Objective – Copy out all the lines where "scene" shows up.

★ ★ ★ ★

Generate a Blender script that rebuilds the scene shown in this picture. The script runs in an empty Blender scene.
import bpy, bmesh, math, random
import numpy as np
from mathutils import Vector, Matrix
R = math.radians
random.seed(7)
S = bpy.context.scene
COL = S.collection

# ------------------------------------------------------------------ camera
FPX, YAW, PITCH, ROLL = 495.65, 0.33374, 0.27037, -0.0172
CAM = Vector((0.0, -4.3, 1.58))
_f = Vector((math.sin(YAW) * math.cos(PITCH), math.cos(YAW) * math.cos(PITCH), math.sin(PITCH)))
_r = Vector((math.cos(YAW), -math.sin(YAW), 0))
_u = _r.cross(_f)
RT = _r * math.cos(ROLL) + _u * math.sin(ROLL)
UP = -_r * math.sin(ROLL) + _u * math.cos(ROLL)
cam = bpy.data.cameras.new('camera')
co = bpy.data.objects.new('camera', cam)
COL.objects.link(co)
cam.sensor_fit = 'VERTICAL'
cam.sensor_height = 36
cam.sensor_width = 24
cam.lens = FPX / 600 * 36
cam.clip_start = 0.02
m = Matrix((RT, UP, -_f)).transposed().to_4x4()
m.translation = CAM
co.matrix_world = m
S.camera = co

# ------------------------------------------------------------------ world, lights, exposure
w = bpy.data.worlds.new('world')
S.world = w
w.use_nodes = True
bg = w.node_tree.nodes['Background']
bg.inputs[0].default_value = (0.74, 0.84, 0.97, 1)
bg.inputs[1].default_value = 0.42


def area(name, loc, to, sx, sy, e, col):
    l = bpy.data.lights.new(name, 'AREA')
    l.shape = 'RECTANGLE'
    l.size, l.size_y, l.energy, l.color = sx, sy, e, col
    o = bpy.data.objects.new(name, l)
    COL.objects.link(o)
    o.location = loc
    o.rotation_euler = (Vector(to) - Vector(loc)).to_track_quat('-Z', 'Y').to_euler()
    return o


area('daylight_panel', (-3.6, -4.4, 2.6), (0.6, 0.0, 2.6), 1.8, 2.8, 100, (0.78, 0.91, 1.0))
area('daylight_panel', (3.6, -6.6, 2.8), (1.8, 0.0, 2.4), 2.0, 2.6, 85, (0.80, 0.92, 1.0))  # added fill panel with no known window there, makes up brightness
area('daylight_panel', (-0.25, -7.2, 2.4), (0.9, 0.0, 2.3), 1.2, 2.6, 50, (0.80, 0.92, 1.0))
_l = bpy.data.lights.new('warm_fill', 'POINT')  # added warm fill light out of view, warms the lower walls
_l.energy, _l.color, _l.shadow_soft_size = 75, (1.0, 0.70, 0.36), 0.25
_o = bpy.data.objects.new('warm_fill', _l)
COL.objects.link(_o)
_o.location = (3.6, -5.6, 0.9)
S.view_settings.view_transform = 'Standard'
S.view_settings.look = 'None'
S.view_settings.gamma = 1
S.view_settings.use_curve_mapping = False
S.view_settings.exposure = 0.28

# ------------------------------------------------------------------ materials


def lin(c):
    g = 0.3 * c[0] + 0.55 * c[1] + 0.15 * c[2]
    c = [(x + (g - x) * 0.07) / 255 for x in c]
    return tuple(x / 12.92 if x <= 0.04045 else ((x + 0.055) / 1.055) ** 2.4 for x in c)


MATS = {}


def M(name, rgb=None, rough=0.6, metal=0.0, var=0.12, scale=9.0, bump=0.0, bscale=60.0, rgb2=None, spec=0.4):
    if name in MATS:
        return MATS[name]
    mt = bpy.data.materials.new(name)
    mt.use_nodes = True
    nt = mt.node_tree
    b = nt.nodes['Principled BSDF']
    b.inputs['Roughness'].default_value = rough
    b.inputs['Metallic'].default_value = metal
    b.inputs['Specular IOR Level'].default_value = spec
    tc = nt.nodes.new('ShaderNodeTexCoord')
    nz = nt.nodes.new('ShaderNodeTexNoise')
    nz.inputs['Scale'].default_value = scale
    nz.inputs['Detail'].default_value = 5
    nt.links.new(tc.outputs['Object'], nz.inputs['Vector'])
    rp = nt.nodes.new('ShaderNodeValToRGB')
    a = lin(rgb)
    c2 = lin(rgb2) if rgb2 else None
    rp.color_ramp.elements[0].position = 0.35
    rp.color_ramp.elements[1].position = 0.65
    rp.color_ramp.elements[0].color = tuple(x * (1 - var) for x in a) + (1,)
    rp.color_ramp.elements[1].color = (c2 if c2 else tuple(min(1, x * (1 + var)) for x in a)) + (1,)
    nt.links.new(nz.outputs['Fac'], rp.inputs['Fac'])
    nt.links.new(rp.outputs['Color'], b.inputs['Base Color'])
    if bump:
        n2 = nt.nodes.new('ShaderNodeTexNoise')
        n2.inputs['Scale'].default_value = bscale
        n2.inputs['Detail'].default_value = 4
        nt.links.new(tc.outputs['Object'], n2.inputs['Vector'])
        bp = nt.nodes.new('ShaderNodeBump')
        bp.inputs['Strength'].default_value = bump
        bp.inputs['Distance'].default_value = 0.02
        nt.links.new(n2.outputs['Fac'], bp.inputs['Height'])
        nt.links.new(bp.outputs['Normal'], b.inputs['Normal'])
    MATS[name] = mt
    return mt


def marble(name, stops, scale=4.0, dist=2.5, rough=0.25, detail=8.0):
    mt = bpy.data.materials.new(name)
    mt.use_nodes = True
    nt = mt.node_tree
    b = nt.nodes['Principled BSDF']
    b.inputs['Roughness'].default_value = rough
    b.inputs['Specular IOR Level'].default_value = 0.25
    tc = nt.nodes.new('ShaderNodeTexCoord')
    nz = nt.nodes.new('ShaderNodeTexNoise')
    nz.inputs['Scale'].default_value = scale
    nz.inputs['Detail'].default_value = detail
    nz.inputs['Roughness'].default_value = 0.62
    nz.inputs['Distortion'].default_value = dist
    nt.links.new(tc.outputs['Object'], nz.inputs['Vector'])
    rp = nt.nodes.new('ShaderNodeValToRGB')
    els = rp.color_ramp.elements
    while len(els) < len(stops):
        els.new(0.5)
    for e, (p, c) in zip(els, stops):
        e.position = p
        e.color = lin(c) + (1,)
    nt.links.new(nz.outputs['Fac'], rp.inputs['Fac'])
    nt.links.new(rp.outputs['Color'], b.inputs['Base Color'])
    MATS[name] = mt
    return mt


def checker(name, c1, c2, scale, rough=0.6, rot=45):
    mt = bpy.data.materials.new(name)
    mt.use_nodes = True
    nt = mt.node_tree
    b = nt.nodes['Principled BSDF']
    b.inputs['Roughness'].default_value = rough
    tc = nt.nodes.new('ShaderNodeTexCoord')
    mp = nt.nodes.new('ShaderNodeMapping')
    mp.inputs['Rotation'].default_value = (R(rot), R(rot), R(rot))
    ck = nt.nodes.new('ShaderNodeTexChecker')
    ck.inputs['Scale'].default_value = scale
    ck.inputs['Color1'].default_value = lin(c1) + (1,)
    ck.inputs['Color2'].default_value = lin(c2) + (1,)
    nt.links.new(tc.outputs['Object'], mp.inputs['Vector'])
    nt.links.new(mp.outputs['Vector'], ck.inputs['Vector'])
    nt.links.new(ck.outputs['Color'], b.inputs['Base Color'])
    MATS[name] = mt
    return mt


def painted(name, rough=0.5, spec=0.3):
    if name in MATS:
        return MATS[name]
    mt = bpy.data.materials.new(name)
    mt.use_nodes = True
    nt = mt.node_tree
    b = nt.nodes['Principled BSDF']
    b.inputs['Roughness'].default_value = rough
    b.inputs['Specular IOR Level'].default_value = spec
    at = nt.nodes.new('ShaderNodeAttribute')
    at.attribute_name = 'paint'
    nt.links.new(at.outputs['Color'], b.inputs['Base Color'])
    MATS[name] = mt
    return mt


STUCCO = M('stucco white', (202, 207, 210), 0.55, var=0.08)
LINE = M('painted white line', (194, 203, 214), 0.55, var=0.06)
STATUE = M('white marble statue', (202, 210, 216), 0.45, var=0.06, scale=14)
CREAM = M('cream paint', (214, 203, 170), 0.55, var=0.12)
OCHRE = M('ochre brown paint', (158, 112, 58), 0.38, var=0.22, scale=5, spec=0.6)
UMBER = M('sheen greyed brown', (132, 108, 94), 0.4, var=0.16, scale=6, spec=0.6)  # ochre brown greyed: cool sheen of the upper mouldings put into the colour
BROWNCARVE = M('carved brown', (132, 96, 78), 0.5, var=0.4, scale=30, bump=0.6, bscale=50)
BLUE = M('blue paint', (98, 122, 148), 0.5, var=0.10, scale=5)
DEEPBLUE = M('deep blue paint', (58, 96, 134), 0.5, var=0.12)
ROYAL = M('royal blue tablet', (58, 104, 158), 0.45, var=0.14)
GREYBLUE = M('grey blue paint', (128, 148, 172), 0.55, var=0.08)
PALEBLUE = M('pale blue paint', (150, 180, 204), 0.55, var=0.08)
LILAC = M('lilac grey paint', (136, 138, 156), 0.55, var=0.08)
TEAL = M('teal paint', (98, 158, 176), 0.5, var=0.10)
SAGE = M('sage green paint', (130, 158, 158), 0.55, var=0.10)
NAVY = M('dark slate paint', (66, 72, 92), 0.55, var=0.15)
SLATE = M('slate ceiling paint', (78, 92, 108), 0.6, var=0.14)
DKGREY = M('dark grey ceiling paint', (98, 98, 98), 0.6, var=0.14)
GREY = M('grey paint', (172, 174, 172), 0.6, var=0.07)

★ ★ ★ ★

Answer to this exercise –
Generate a Blender script that rebuilds the scene shown in this picture. The script runs in an empty Blender scene.
S = bpy.context.scene